Global markets have been rocked in the past week as investors prepare for the US and Japanese central banks to move in opposite directions, in turn undermining the yen’s role as a cheap source of funding for financial assets.

The unspooling of the carry trade has further room to run but the declining velocity of the shift allows investors to breathe “a sigh of relief,” according to Quincy Krosby at LPL Financial. “A softer dollar, driven by the markets’ perception that the Fed will soon initiate an easing cycle, should help support a stronger yen — a negative for the trade.”

Three-quarters of the carry trade has been unwound as the recent slump wiped out all positive year-to-date returns, according to strategists at JPMorgan Chase & Co. 

The dollar was slightly weaker on Thursday, partly reversing moves from the prior session. Lackluster demand for a 10-year Treasury auction and $31.8 billion in debt offerings from blue-chip companies were headwinds.  

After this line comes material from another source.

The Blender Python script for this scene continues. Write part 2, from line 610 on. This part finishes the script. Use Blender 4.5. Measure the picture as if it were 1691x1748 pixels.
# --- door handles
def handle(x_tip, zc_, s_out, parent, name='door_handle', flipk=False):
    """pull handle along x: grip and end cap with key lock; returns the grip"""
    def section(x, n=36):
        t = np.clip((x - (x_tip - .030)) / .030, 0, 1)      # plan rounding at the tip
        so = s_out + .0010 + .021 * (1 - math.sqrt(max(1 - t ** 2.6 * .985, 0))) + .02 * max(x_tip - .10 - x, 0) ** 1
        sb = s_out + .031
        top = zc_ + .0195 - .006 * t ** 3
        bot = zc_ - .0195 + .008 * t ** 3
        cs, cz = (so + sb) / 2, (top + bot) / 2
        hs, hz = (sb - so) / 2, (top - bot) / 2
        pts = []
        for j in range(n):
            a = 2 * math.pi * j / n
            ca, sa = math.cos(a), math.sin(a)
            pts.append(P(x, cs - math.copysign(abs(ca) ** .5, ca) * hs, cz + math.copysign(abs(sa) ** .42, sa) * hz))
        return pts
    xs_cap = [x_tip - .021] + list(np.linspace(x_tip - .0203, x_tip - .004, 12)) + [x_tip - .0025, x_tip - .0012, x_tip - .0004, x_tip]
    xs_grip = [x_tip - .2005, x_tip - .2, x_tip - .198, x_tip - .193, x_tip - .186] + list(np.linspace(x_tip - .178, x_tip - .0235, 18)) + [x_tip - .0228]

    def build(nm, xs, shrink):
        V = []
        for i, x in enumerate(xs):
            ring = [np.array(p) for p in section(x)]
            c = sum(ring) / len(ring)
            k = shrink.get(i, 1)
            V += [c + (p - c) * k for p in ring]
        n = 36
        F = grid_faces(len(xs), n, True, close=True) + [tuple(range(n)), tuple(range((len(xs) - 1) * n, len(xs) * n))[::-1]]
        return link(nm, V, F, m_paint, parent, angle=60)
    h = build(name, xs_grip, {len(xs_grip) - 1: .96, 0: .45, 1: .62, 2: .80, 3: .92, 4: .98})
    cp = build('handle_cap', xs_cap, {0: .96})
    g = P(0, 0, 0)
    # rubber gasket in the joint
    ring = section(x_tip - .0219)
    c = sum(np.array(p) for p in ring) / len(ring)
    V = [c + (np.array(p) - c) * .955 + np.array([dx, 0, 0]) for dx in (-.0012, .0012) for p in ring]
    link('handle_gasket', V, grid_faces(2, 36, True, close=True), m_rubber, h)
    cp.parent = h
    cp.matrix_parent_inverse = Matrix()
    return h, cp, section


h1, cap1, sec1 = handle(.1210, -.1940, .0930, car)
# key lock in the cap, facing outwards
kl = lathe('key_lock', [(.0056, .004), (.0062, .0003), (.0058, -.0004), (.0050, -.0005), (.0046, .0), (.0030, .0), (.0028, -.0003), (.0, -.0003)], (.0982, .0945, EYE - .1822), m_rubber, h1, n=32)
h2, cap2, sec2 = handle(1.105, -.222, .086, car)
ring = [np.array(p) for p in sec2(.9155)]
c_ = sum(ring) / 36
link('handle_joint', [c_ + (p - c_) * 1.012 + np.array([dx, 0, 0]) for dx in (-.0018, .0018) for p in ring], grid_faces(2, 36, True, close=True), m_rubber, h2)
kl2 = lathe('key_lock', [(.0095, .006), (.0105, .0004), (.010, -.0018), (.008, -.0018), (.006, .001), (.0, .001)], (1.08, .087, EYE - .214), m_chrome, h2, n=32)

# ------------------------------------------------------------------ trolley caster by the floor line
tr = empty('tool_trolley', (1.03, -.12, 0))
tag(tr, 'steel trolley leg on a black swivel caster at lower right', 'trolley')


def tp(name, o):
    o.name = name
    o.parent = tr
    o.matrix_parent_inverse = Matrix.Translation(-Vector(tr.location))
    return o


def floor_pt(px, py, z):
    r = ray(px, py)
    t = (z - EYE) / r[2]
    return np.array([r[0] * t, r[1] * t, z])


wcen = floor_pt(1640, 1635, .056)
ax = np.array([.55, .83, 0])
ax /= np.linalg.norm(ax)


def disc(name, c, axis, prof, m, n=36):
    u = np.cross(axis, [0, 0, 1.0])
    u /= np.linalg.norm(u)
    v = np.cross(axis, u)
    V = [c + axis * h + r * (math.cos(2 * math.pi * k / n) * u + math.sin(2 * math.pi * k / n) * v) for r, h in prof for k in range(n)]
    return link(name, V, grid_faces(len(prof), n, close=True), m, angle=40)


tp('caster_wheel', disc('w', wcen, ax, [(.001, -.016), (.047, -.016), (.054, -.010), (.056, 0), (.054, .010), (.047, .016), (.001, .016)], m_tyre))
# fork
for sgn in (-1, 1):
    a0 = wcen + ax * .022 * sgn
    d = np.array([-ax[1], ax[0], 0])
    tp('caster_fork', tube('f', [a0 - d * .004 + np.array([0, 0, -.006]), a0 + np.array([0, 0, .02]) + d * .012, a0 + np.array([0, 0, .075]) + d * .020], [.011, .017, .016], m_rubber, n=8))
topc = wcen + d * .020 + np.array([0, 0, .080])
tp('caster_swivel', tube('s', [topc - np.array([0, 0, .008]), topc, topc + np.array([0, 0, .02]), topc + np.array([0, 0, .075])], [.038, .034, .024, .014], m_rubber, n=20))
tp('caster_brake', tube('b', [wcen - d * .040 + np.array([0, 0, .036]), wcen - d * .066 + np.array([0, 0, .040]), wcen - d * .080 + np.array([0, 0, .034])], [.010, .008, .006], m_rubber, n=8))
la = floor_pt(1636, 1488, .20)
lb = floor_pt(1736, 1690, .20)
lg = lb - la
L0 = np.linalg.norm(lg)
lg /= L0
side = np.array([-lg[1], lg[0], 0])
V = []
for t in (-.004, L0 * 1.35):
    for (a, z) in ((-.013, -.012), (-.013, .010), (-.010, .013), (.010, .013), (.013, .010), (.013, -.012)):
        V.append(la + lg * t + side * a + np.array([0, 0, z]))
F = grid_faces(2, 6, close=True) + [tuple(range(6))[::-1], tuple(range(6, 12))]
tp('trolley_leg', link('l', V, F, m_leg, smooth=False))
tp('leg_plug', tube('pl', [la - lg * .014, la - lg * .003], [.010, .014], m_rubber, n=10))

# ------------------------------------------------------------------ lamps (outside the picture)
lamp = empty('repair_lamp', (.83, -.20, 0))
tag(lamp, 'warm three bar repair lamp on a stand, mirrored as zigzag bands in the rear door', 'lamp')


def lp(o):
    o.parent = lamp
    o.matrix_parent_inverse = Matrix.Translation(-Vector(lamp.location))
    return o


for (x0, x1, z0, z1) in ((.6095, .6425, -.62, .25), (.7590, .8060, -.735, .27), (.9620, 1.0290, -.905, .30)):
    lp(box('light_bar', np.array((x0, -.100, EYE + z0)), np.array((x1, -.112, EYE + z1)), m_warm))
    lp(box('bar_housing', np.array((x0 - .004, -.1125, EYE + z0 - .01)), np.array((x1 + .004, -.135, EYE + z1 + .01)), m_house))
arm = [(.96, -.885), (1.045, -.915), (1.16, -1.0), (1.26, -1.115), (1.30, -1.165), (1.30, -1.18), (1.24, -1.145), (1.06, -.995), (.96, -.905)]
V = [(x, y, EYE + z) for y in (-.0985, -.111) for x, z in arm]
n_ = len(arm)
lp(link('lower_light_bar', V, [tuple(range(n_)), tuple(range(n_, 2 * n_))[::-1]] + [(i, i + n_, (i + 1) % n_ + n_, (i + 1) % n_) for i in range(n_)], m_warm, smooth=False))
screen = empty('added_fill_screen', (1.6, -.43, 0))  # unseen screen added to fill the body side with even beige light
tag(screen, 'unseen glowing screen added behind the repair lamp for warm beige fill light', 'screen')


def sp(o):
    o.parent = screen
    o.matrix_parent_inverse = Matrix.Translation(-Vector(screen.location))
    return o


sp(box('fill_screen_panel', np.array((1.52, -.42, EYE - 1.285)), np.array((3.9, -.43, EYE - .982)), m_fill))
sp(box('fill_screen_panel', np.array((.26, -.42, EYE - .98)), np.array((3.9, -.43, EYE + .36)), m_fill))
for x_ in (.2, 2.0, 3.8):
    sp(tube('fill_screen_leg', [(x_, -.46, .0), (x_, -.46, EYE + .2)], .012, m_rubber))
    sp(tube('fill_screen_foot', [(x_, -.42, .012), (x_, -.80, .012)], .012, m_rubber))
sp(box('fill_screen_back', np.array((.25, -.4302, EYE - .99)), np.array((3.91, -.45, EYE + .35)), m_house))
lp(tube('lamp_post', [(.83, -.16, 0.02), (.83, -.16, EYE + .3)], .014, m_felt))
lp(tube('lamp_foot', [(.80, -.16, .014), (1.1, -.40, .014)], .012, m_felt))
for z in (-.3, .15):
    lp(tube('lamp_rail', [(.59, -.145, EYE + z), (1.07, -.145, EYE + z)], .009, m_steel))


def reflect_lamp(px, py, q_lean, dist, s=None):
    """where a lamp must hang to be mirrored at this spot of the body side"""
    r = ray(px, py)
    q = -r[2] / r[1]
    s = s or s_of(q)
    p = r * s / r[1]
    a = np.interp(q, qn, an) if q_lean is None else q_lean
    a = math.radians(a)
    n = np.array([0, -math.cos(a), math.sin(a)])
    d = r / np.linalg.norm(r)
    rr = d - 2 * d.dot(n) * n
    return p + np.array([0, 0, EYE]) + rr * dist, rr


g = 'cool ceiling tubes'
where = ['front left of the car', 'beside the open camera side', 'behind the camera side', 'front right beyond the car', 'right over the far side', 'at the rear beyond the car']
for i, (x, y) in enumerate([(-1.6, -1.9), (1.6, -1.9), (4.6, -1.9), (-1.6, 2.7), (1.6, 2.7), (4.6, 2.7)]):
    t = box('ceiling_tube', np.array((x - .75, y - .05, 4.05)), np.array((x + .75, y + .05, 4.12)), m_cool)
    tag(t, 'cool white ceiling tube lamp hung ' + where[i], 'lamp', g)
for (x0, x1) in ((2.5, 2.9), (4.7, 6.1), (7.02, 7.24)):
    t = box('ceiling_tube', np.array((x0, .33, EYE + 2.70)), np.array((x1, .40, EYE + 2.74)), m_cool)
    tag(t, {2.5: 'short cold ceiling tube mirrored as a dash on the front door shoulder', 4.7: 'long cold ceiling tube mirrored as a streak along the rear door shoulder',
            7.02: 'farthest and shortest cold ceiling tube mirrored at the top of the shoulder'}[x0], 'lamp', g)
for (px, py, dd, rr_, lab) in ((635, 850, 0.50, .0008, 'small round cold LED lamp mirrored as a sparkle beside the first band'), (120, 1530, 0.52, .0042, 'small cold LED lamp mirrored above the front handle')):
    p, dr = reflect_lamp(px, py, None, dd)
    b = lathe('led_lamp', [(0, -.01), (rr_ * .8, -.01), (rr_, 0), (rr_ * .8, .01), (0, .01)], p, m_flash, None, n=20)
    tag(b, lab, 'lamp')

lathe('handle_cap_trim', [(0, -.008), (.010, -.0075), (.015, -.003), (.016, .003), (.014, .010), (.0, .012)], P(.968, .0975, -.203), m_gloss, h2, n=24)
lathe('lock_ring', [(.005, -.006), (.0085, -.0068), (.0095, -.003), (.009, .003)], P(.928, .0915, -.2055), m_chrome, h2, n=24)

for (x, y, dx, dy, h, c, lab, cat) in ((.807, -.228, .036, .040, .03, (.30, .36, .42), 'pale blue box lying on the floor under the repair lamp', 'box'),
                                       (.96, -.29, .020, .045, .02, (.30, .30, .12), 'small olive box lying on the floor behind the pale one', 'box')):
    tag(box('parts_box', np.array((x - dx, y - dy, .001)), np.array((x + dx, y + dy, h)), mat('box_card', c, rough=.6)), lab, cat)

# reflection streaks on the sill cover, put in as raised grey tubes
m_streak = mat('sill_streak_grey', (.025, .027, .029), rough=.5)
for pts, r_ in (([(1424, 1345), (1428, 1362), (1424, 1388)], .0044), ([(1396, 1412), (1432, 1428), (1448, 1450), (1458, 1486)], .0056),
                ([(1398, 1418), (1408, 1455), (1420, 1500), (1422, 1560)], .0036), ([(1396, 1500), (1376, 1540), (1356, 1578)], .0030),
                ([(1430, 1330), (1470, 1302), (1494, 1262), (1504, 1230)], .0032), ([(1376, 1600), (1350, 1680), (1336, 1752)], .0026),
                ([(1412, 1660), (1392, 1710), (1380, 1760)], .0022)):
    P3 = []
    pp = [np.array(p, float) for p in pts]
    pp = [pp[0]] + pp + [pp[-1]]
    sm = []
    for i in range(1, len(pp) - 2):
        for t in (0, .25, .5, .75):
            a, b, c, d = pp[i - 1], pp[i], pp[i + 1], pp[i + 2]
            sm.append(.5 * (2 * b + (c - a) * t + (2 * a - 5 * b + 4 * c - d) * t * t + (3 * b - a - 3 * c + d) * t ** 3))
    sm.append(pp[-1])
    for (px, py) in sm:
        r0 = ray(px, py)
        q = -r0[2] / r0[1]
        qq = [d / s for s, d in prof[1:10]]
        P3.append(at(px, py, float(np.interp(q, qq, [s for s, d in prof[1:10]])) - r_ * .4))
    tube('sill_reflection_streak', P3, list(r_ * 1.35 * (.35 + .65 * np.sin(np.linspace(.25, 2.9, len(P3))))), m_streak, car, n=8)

The Treasury auction result is “consistent with our view that we’re due for a continued correction higher in yield in the near-term,” said Zachary Griffiths, head of US investment grade and macro strategy at CreditSights. “The repricing following what was really just a moderately weak payrolls report seems way overdone.”

US markets

The S&P 500 closed 0.8% lower as Nvidia Corp. led losses in megacaps. Super Micro Computer Inc. tumbled 20% on disappointing earnings. In late trading, Warner Bros. Discovery Inc., the parent of CNN and TNT, plunged after posting a charge of $9.1-billion as it wrote down the value of its traditional TV networks.

Shares in Sony rallied on Thursday after the Japanese consumer electronics company boosted its operating income guidance for the full year. 

Markets have been in a tailspin since weak economic data last week fueled worries that the Federal Reserve’s decision to hold rates at a two-decade high is risking a deeper economic slowdown.

JPMorgan economists now see a 35% chance that the US economy tips into a recession by the end of this year, up from 25% as of the start of last month.

“Stocks remain vulnerable,” said Fawad Razaqzada at City Index and Forex.com. “More evidence of a bottom is needed to excite the bulls again. Overall, sentiment remained cagey. Not many people were confident to buy this latest dip, especially with US CPI looming next week.”

Oil climbed as investors remained on edge over the possibility of a retaliatory strike from Iran on Israel. Gold rose for the first time in six sessions.